- WHAT YOU WILL DO:
Extract the complete data exactly as given.

- DATA SHOWN:
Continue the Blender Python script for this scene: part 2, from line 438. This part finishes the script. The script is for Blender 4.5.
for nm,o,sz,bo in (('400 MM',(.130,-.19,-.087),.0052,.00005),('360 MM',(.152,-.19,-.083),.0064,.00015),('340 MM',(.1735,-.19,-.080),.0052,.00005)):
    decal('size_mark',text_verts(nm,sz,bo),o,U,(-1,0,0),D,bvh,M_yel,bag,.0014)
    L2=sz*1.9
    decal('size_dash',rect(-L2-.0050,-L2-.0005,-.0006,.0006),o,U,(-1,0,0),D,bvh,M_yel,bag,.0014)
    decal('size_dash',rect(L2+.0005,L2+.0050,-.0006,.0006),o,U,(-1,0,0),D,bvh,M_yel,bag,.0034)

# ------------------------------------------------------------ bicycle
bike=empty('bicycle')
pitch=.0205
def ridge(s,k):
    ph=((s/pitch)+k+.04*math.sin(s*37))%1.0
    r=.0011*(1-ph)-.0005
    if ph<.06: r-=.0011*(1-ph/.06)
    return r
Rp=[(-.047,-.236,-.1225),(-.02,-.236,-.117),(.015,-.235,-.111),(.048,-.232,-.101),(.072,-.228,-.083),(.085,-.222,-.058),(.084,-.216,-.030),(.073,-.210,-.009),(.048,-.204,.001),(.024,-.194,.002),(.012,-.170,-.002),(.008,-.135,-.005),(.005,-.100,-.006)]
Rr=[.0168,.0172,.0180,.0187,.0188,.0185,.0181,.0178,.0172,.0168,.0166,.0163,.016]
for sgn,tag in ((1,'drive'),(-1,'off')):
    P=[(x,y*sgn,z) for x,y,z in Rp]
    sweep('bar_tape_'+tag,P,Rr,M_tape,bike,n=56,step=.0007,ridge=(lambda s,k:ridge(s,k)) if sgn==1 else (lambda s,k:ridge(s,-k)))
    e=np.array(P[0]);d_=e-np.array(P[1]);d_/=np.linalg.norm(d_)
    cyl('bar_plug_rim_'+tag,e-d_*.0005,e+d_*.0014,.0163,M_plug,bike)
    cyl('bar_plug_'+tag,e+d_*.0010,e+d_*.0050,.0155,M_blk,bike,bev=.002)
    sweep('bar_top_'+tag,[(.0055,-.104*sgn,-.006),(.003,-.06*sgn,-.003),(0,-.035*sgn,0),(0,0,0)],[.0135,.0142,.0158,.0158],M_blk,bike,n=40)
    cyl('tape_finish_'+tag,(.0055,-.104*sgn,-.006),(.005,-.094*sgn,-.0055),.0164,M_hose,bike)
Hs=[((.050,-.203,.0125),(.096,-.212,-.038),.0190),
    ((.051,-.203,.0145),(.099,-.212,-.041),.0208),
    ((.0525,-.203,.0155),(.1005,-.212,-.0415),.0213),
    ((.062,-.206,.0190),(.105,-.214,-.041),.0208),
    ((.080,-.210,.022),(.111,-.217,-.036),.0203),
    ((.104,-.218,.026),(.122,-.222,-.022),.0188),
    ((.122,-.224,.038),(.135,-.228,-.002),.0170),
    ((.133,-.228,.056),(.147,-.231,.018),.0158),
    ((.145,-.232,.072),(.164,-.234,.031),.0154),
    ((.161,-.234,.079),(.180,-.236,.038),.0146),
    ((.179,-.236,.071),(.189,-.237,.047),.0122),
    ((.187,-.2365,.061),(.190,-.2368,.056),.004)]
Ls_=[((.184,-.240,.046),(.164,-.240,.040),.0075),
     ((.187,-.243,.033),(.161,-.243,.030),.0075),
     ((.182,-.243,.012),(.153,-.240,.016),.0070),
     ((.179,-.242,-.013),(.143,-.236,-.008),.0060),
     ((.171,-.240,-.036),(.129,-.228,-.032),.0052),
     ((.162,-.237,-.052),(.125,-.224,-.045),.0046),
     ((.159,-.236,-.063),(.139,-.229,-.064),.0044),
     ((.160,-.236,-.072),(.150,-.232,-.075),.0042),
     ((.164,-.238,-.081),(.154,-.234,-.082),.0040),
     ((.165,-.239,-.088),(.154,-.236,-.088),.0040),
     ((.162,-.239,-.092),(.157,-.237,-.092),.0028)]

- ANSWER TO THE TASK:
Continue the Blender Python script for this scene: part 2, from line 438. This part finishes the script. The script is for Blender 4.5.
for nm,o,sz,bo in (('400 MM',(.130,-.19,-.087),.0052,.00005),('360 MM',(.152,-.19,-.083),.0064,.00015),('340 MM',(.1735,-.19,-.080),.0052,.00005)):
    decal('size_mark',text_verts(nm,sz,bo),o,U,(-1,0,0),D,bvh,M_yel,bag,.0014)
    L2=sz*1.9
    decal('size_dash',rect(-L2-.0050,-L2-.0005,-.0006,.0006),o,U,(-1,0,0),D,bvh,M_yel,bag,.0014)
    decal('size_dash',rect(L2+.0005,L2+.0050,-.0006,.0006),o,U,(-1,0,0),D,bvh,M_yel,bag,.0034)

# ------------------------------------------------------------ bicycle
bike=empty('bicycle')
pitch=.0205
def ridge(s,k):
    ph=((s/pitch)+k+.04*math.sin(s*37))%1.0
    r=.0011*(1-ph)-.0005
    if ph<.06: r-=.0011*(1-ph/.06)
    return r
Rp=[(-.047,-.236,-.1225),(-.02,-.236,-.117),(.015,-.235,-.111),(.048,-.232,-.101),(.072,-.228,-.083),(.085,-.222,-.058),(.084,-.216,-.030),(.073,-.210,-.009),(.048,-.204,.001),(.024,-.194,.002),(.012,-.170,-.002),(.008,-.135,-.005),(.005,-.100,-.006)]
Rr=[.0168,.0172,.0180,.0187,.0188,.0185,.0181,.0178,.0172,.0168,.0166,.0163,.016]
for sgn,tag in ((1,'drive'),(-1,'off')):
    P=[(x,y*sgn,z) for x,y,z in Rp]
    sweep('bar_tape_'+tag,P,Rr,M_tape,bike,n=56,step=.0007,ridge=(lambda s,k:ridge(s,k)) if sgn==1 else (lambda s,k:ridge(s,-k)))
    e=np.array(P[0]);d_=e-np.array(P[1]);d_/=np.linalg.norm(d_)
    cyl('bar_plug_rim_'+tag,e-d_*.0005,e+d_*.0014,.0163,M_plug,bike)
    cyl('bar_plug_'+tag,e+d_*.0010,e+d_*.0050,.0155,M_blk,bike,bev=.002)
    sweep('bar_top_'+tag,[(.0055,-.104*sgn,-.006),(.003,-.06*sgn,-.003),(0,-.035*sgn,0),(0,0,0)],[.0135,.0142,.0158,.0158],M_blk,bike,n=40)
    cyl('tape_finish_'+tag,(.0055,-.104*sgn,-.006),(.005,-.094*sgn,-.0055),.0164,M_hose,bike)
Hs=[((.050,-.203,.0125),(.096,-.212,-.038),.0190),
    ((.051,-.203,.0145),(.099,-.212,-.041),.0208),
    ((.0525,-.203,.0155),(.1005,-.212,-.0415),.0213),
    ((.062,-.206,.0190),(.105,-.214,-.041),.0208),
    ((.080,-.210,.022),(.111,-.217,-.036),.0203),
    ((.104,-.218,.026),(.122,-.222,-.022),.0188),
    ((.122,-.224,.038),(.135,-.228,-.002),.0170),
    ((.133,-.228,.056),(.147,-.231,.018),.0158),
    ((.145,-.232,.072),(.164,-.234,.031),.0154),
    ((.161,-.234,.079),(.180,-.236,.038),.0146),
    ((.179,-.236,.071),(.189,-.237,.047),.0122),
    ((.187,-.2365,.061),(.190,-.2368,.056),.004)]
Ls_=[((.184,-.240,.046),(.164,-.240,.040),.0075),
     ((.187,-.243,.033),(.161,-.243,.030),.0075),
     ((.182,-.243,.012),(.153,-.240,.016),.0070),
     ((.179,-.242,-.013),(.143,-.236,-.008),.0060),
     ((.171,-.240,-.036),(.129,-.228,-.032),.0052),
     ((.162,-.237,-.052),(.125,-.224,-.045),.0046),
     ((.159,-.236,-.063),(.139,-.229,-.064),.0044),
     ((.160,-.236,-.072),(.150,-.232,-.075),.0042),
     ((.164,-.238,-.081),(.154,-.234,-.082),.0040),
     ((.165,-.239,-.088),(.154,-.236,-.088),.0040),
     ((.162,-.239,-.092),(.157,-.237,-.092),.0028)]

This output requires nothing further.